DIRECTIVE :: Go from the first line to the line with "bg.inputs[1].default_value = 0.15" and return those lines verbatim, ends included.

SOURCE MATERIAL ::
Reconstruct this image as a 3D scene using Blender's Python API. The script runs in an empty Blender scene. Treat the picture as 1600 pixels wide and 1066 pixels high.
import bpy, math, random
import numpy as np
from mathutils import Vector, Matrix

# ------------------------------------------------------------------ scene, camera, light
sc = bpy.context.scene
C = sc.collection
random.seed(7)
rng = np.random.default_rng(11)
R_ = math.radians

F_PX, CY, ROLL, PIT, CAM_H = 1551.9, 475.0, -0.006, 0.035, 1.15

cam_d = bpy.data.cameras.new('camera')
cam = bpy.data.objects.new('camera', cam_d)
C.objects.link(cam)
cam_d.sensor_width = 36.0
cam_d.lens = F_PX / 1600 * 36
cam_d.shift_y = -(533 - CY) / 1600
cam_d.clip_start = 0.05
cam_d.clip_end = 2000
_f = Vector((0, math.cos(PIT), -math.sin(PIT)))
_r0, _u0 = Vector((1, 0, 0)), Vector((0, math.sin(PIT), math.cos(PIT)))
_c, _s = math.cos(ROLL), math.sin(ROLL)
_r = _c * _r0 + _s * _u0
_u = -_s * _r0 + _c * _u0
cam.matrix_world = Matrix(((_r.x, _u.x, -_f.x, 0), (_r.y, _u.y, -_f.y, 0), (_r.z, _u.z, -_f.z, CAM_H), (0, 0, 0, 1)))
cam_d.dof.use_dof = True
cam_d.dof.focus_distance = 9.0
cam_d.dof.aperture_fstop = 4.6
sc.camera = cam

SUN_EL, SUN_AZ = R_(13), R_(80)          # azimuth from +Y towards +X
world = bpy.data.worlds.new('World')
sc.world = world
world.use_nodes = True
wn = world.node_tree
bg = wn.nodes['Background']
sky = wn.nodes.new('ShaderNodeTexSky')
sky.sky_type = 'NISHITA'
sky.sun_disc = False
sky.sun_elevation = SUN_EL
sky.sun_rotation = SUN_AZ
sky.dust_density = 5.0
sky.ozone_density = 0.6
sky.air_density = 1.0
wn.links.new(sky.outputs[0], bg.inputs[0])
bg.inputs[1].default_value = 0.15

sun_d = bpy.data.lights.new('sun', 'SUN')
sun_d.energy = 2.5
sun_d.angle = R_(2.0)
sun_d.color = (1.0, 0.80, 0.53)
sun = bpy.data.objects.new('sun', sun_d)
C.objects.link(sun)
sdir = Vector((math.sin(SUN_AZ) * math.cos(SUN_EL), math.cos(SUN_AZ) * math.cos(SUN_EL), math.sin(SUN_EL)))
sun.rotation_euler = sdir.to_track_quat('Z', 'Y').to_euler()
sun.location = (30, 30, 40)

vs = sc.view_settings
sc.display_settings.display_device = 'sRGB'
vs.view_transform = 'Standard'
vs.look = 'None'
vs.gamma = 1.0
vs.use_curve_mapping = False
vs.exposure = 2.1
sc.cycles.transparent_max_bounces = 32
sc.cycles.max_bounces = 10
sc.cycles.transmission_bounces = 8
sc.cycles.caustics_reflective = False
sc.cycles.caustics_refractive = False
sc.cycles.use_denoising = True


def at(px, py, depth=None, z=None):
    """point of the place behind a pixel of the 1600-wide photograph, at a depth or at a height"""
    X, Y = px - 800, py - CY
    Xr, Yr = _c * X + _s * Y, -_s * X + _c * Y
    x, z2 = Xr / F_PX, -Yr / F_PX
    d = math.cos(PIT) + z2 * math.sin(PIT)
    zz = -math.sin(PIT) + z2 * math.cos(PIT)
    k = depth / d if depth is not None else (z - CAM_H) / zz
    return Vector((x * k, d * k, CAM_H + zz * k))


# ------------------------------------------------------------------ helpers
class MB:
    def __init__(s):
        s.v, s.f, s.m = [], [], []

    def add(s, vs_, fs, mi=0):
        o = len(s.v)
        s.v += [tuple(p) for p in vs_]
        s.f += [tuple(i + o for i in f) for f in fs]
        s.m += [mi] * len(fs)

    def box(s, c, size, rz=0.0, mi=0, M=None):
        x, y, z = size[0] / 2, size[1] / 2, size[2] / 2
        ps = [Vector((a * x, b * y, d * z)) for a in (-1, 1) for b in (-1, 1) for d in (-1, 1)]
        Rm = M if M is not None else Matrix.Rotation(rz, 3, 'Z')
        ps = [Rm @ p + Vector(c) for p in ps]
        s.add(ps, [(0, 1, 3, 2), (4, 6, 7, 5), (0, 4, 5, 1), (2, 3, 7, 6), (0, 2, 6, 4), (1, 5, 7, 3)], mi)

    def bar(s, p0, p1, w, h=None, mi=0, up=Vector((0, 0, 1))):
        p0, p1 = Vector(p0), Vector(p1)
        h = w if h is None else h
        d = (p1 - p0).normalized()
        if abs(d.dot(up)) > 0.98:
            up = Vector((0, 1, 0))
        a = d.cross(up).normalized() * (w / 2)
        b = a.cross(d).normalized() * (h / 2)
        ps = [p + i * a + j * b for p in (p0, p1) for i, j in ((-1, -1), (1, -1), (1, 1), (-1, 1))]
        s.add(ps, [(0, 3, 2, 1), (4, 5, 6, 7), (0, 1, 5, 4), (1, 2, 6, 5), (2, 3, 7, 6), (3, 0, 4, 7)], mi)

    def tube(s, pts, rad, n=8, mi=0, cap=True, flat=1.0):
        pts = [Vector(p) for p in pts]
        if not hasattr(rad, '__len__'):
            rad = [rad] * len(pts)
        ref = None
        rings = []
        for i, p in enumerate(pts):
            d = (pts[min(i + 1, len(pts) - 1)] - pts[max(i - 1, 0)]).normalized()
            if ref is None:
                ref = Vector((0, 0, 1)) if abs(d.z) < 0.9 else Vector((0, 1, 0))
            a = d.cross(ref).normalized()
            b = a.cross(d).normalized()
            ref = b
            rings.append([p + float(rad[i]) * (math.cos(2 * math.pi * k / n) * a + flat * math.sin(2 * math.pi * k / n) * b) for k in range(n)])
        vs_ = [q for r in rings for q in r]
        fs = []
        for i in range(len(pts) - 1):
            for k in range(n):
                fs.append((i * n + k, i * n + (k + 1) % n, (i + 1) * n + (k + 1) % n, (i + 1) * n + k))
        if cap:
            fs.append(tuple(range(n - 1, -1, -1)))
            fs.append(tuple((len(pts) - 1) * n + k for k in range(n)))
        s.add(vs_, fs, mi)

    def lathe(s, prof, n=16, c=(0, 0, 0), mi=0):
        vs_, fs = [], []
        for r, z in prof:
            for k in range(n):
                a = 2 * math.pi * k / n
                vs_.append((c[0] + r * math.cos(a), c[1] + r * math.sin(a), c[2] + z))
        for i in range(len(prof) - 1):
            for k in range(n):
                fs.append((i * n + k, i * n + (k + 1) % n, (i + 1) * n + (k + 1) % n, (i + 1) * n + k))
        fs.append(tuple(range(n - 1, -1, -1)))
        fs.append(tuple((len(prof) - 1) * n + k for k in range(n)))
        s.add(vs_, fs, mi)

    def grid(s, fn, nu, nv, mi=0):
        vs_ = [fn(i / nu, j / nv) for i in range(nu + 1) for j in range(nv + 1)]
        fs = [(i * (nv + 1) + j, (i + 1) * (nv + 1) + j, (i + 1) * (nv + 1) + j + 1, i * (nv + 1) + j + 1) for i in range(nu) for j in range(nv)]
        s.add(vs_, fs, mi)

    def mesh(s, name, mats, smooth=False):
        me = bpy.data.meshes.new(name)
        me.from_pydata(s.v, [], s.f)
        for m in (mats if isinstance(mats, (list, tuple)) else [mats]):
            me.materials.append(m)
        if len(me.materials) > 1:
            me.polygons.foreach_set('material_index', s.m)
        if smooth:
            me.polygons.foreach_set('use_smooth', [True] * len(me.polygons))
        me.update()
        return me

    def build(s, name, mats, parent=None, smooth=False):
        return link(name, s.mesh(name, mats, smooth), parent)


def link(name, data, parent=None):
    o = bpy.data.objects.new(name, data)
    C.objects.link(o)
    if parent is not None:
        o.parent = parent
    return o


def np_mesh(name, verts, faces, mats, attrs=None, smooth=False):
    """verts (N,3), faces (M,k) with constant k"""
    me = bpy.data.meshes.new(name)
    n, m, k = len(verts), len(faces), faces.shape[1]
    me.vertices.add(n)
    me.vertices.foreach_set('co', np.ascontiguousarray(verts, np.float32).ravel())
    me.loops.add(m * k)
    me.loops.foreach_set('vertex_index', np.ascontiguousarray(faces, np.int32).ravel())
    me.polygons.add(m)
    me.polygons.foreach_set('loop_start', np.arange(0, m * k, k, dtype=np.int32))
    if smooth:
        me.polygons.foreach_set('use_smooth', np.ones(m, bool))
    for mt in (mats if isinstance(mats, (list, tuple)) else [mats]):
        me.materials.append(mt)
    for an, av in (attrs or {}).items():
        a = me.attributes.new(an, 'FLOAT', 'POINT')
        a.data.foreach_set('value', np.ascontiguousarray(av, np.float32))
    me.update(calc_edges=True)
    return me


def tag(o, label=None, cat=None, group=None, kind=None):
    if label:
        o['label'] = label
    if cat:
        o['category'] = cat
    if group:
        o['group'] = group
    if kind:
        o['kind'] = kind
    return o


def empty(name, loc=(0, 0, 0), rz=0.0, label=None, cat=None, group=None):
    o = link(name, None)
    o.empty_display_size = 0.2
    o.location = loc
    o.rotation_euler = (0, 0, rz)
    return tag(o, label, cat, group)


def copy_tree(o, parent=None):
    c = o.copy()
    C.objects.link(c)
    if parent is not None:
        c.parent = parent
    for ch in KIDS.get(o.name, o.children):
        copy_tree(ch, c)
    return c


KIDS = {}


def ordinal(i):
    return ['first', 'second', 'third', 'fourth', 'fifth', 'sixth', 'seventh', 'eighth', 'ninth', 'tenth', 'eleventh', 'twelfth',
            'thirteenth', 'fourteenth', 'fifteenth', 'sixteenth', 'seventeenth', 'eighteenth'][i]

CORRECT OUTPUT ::
Reconstruct this image as a 3D scene using Blender's Python API. The script runs in an empty Blender scene. Treat the picture as 1600 pixels wide and 1066 pixels high.
import bpy, math, random
import numpy as np
from mathutils import Vector, Matrix

# ------------------------------------------------------------------ scene, camera, light
sc = bpy.context.scene
C = sc.collection
random.seed(7)
rng = np.random.default_rng(11)
R_ = math.radians

F_PX, CY, ROLL, PIT, CAM_H = 1551.9, 475.0, -0.006, 0.035, 1.15

cam_d = bpy.data.cameras.new('camera')
cam = bpy.data.objects.new('camera', cam_d)
C.objects.link(cam)
cam_d.sensor_width = 36.0
cam_d.lens = F_PX / 1600 * 36
cam_d.shift_y = -(533 - CY) / 1600
cam_d.clip_start = 0.05
cam_d.clip_end = 2000
_f = Vector((0, math.cos(PIT), -math.sin(PIT)))
_r0, _u0 = Vector((1, 0, 0)), Vector((0, math.sin(PIT), math.cos(PIT)))
_c, _s = math.cos(ROLL), math.sin(ROLL)
_r = _c * _r0 + _s * _u0
_u = -_s * _r0 + _c * _u0
cam.matrix_world = Matrix(((_r.x, _u.x, -_f.x, 0), (_r.y, _u.y, -_f.y, 0), (_r.z, _u.z, -_f.z, CAM_H), (0, 0, 0, 1)))
cam_d.dof.use_dof = True
cam_d.dof.focus_distance = 9.0
cam_d.dof.aperture_fstop = 4.6
sc.camera = cam

SUN_EL, SUN_AZ = R_(13), R_(80)          # azimuth from +Y towards +X
world = bpy.data.worlds.new('World')
sc.world = world
world.use_nodes = True
wn = world.node_tree
bg = wn.nodes['Background']
sky = wn.nodes.new('ShaderNodeTexSky')
sky.sky_type = 'NISHITA'
sky.sun_disc = False
sky.sun_elevation = SUN_EL
sky.sun_rotation = SUN_AZ
sky.dust_density = 5.0
sky.ozone_density = 0.6
sky.air_density = 1.0
wn.links.new(sky.outputs[0], bg.inputs[0])
bg.inputs[1].default_value = 0.15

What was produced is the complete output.